Ohio

Man Reunites With Georgetown Students Whose Work Helped Him Get Out of Prison

What to Know

  • A documentary produced by Georgetown students as part of a prison reform course helped draw public attention to Valentino Dixon's case.
  • The class worked with Dixon's attorney to have the conviction overturned.
  • A judge agreed to set aside Dixon's conviction in a 1991 fatal shooting and accepted a guilty plea from another man who had confessed.

A wrongfully convicted New York man who became known for his drawings of lush golf courses has reunited with the Georgetown University students who helped get him freed after 27 years in prison.

Valentino Dixon received a warm applause when he visited the university Thursday night for the "Golf Art Saved Me, Georgetown Set Me Free" panel.

"I’m still adjusting," he told News4.

Dixon walked free in September after a judge exonerated him in the 1991 shooting death of 17-year-old Torriano Jackson on a Buffalo street corner and accepted a guilty plea from another man who had confessed to the killing two days after it happened.

"It feels like a dream come true.
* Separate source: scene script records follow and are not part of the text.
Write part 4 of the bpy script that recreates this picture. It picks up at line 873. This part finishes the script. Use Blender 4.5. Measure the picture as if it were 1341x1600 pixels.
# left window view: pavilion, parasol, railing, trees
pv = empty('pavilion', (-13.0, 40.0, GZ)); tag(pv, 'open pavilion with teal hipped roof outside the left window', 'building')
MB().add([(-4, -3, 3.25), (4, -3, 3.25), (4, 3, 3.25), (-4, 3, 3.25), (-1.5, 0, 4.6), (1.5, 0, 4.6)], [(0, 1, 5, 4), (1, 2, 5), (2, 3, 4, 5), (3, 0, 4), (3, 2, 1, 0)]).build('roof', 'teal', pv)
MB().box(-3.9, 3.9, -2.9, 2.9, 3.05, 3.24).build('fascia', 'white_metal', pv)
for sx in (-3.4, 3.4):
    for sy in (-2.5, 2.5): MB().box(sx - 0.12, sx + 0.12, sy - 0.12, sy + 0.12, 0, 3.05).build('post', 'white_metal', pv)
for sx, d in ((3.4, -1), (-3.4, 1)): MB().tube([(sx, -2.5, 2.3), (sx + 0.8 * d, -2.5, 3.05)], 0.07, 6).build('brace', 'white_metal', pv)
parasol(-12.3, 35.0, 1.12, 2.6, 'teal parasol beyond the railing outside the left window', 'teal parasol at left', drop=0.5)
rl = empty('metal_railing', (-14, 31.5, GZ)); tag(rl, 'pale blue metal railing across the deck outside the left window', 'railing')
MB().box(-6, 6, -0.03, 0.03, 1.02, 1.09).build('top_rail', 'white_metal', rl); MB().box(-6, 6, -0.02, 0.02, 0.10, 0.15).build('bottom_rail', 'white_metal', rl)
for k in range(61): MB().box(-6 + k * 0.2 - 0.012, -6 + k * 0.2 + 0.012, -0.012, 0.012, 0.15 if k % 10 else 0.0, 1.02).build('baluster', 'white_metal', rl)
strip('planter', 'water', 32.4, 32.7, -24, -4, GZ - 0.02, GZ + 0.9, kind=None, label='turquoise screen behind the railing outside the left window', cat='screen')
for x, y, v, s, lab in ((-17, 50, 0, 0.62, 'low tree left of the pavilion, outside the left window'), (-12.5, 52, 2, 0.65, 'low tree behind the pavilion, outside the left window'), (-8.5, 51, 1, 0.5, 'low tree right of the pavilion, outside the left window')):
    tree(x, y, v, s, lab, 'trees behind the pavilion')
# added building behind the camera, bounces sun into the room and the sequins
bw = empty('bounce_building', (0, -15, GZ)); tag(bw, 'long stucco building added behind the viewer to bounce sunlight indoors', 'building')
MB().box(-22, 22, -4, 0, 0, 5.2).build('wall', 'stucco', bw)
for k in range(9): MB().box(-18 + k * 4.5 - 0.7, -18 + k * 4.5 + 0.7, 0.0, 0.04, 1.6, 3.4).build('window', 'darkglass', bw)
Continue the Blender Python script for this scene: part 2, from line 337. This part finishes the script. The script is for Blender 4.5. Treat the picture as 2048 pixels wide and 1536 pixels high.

You know, I fantasized about this day while I was in there," Dixon said.

While behind bars, Dixon rekindled his childhood passion for drawing, often spending 10 hours a day creating vivid colored pencil landscapes, including of golf courses, while imagining freedom.

"This is what kept me going so I never was in a long state of despair, Dixon said.

The drawings grabbed the attention of Golf Digest -- and three Georgetown University students who cracked open his case as part of a prison reform class.

The class discovered a valuable clue while talking to the lead prosecutor in the case. Dixon's hands and clothes were tested for gunshot residue and the results came back negative.

"That was a pivotal piece of information that we came across," student Ellie Goonetillake said.

The students then worked with Dixon's attorney, Donald Thompson, to overturn the case.

"They mean everything to me. Our relationship is going to be a life-long relationship," Dixon said.

"It went so far beyond reasonable doubt that it's pretty outrageous that he would have been convicted and it would have been upheld," Marc Howard, director of the university's Prisons and Justice Initiative, previously said.

Howard taught the course with childhood friend Marty Tankleff who also spent years wrongfully imprisoned.

"It was just everything we've ever wanted; it felt so miraculous," Goonetillake previously told News4. 

Students interviewed witnesses, Dixon's family and Dixon himself. It was the first semester the class had been taught. And now, the class is working on three other wrongful conviction cases. 

Dixon said he plans to make a living by selling his artwork from his newly launched website, ValentinoDixon.com.